Once upon a time there were the servant girls. Girls of eleven, twelve years old who went into service and were available all day long (there were no contracts, paid breaks, working hours) for wealthy families. In exchange, they received a bit of food and a wage - low, very low - which they sent to their families. Vichi De Marchi in “Chiamami Giulietta” [Call Me Juliet] (Feltrinelli) tells the story of one of them. Her name is Maria, she lives in a village in the Veneto region, and one day her mother tells her: “Go and learn the job of obeying the masters” .Because that’s what the little woman must know how to do. Obey. Always and in every circumstance.

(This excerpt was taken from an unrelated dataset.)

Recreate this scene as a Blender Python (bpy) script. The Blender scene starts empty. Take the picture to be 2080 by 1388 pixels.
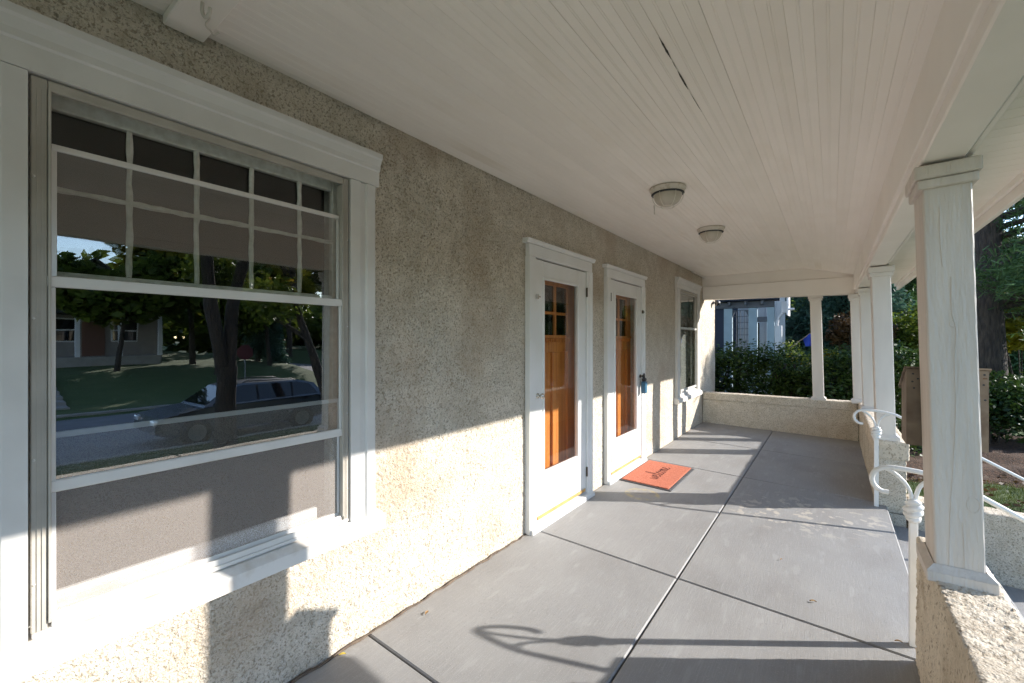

Maria is not a rebel. She is obedient, poor, modest. She understands the needs of the family. She even shows understanding for a mother so tough, shaped by need and poverty. But, even though she submits, obeys, she does not intend to give up herself. She wants to work, but not to serve. She accepts the harshness of her job, not the compromises that would deface her. She also wants a bit of happiness for herself.

The job of always obeying, in any circumstance and to anyone, that’s just not something she wants to learn. That’s why, after a bad experience in a greedy and authoritarian Roman family, she returns to Milan and then to her hometown. Back home again.

Now she is more mature and more aware, and when she finds friends involved in the Resistance, she decides to participate. She will change her name and become Juliet.

 “It’s a novel”, explained Vichi De Marchi, “for teenagers and preteens that I wrote inspired by true stories of young servant girls who lived during the Second World War in Italy. The story is set in Veneto, a region that appears in my books because it’s where I was born and where poverty - in this case, of the mountains - was quickly forgotten”. “I am naturally drawn,” she added, “to female lives that rebel, and I enjoy giving them a voice, imagining for them a path that derails, that takes them far from their assigned destiny. I invent part of that path, and part of it truly existed”.

The writer, who has already narrated to young people tough and important themes such as emigration, wars, atomic energy, science, and terrorism, speaks of Maria with a light and delicate touch. Serious, but not dramatic.

“Call Me Juliet” is a book for the younger audience. For those who are no longer young, it has the bittersweet taste of a past still close. For women, it represents an emancipation that in Italy began when Maria became Juliet.